L’aspetto interessante, dicevo, è che la regia di Gioielli mette assieme interpreti effettivamente disabili e non: i giovani e giovanissimi dell’Accademia Arte nel Cuore condividono il palco con attori ben strutturati, come gli ottimi Alberto Bognanni e Veruska Rossi (nel ruolo degli spacciatori). Con loro, infine, gli ex allievi Stap che voglio citare: l’intensa Alice Bertini – che fa il ruolo di una Giulietta non vedente, con stoffa e carisma da capocomica nonostante la giovane età –, poi il bravo Alberto Fumagalli e ancora Lorenzo Caldarrozzi (il divertente Romeo), Francesco Massaro, Silvia Parasiliti Collazzo.
Insomma, l’elemento significativo, sui cui riflettere, è che nel testo di Koren il gruppo di attori “speciali” è chiamato a una divertentissima (e feroce) parodia di se stesso: gli interpreti con diverse abilità fanno scientemente la parte dei “disabili” che non sanno recitare, svelando il meccanismo pietistico che spesso si instaura tra spettatori compassionevoli e spettacoli cosiddetti di interazione sociale. Come pure, in un gioco metateatrale, si acuisce la denuncia di un mondo (o di un teatro) che non esita a sfruttare il disagio altrui per puro profitto.

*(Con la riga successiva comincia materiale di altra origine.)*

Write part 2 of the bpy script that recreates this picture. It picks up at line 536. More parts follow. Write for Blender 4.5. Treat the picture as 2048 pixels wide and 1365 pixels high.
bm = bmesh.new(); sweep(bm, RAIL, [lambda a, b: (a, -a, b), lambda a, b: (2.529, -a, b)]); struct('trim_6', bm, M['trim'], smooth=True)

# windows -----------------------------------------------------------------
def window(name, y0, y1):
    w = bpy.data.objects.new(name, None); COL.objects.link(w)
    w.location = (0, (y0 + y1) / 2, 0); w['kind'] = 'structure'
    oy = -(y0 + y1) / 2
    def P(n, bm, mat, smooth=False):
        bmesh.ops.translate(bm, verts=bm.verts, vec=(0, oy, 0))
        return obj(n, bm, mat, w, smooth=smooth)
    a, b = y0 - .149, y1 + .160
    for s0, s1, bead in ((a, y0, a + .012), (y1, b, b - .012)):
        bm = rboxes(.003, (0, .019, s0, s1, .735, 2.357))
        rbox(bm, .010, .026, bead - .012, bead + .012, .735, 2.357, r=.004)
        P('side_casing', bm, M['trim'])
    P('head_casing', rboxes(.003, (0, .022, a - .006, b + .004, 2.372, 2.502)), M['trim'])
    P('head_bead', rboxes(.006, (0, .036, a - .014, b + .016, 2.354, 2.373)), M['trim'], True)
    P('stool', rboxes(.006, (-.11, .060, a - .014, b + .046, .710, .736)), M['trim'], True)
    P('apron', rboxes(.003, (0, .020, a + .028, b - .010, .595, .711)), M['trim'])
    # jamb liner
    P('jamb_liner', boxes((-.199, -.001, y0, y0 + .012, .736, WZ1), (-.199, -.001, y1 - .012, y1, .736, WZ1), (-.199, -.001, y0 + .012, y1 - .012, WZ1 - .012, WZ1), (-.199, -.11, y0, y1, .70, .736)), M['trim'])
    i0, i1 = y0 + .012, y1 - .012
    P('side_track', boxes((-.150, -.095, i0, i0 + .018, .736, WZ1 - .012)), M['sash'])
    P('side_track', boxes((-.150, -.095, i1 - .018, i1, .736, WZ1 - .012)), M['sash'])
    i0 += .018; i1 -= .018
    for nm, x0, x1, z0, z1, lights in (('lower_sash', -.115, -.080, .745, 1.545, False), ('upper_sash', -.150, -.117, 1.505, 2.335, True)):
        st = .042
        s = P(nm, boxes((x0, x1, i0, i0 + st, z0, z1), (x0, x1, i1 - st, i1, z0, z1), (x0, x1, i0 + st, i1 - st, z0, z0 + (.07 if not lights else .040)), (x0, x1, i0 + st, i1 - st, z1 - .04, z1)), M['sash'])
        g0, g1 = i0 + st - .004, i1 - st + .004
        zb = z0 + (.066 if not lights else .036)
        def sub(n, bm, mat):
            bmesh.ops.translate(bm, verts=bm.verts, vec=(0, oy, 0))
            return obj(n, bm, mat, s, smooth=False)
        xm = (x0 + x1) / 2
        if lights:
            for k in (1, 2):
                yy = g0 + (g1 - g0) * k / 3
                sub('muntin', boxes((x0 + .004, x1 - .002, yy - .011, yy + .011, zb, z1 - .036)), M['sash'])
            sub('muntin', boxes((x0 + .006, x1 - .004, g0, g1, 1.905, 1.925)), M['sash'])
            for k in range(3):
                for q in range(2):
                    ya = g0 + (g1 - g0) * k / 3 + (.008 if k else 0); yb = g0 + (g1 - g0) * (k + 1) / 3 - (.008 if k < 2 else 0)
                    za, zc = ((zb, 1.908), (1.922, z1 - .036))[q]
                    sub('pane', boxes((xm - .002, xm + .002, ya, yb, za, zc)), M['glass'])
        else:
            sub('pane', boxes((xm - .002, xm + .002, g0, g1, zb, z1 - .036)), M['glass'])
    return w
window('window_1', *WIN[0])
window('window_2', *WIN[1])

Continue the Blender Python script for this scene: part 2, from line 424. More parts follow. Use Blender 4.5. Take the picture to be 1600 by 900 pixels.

Bravi, dunque, nel mettersi in gioco Emanuela Annini, Valeria Antonucci, Ajay Bisogni, Ludovica Boccaccini, Alessandro Tiberi.
Alcune cose, nell’allestimento, sono da sistemare: magari una sforbiciatina (ad esempio al triplo finale, peraltro previsto nel testo originale) gioverebbe: ma Il segreto del teatro dà il senso piacevole e pregevole di vedere attori e attrici di scuola differente fare una commedia al di là degli steccati di categoria: non più “teatro sociale”, né “teatro di ricerca”, e nemmeno “teatro commerciale”, ma un lavoro ben fatto, efficace e divertente, di intrattenimento alto e poetico. E chissà se Shakespeare, a vedere di lassù quell’esilarante e travolgente Romeo e Giulietta non sorrida almeno un po’.